If they skip it, they will be neglecting one of their most fundamental responsibilities. A budget resolution provides the overall framework that is supposed to guide the House and Senate as they prepare for the coming fiscal year and beyond.

Lawmakers have already blown past the April 15 deadline for passing a budget resolution, and prospects for passing one at all this year seem to be dimming. Congressional leaders may instead simply rely on basic spending limits in a 2-year deal that was reached in February.

But that is no substitute for a detailed, comprehensive budget resolution that lays out revenue, spending and borrowing plans — and that would, ideally, put government finances on a more sustainable path than they are now.

Moving to such a path, however, would require setting priorities and making difficult policy decisions. Many in Congress would rather steer clear of all that, particularly in an election year.

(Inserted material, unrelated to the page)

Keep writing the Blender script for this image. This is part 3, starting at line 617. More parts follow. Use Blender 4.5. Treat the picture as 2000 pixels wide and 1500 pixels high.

Yet they are also reluctant to pass a budget resolution that fails to make difficult choices and consequently highlights further rapid growth in federal deficits, debt and interest payments, which is what the Congressional Budget Office (CBO) recently projected under current laws.

The budget office warns that annual deficits will consistently exceed $1 trillion in 2020 and beyond. Total federal deficits over the coming decade would add up to more than $12.4 trillion. The debt would climb from 78 percent of GDP this year to 96.2 percent in 2028.

So many lawmakers — apparently including congressional leaders — would prefer to simply forget about passing a budget resolution this year.

A budget resolution should provide the American public with greater governmental transparency, presenting a clear picture of the fiscal goals towards which Congress is heading.

It is particularly troubling that lawmakers want to duck this responsibility after approving the deficit-financed tax cuts last December and the deficit-financed spending increases in the omnibus appropriations bill in March.

Partly as a result of those decisions, the International Monetary Fund reported recently that the United States was the only economically advanced country in the world that is projected to increase its debt in the next three to five years.

If Congress belatedly decides to put together a budget resolution, it should of course steer clear of the budgetary gimmicks and unrealistic economic projections that can distort the fiscal picture and the choices to be made.

Congress must face the future and take action to prevent snowballing government debt, support long-term economic growth, protect the country’s future and shield future generations from unfair fiscal burdens.

Reaching agreement on a responsible budget resolution this year would be a start. Failure to do so would be another sign of trouble to come. It would demonstrate to the nation and the world that our leaders have no answer to unsustainable debt.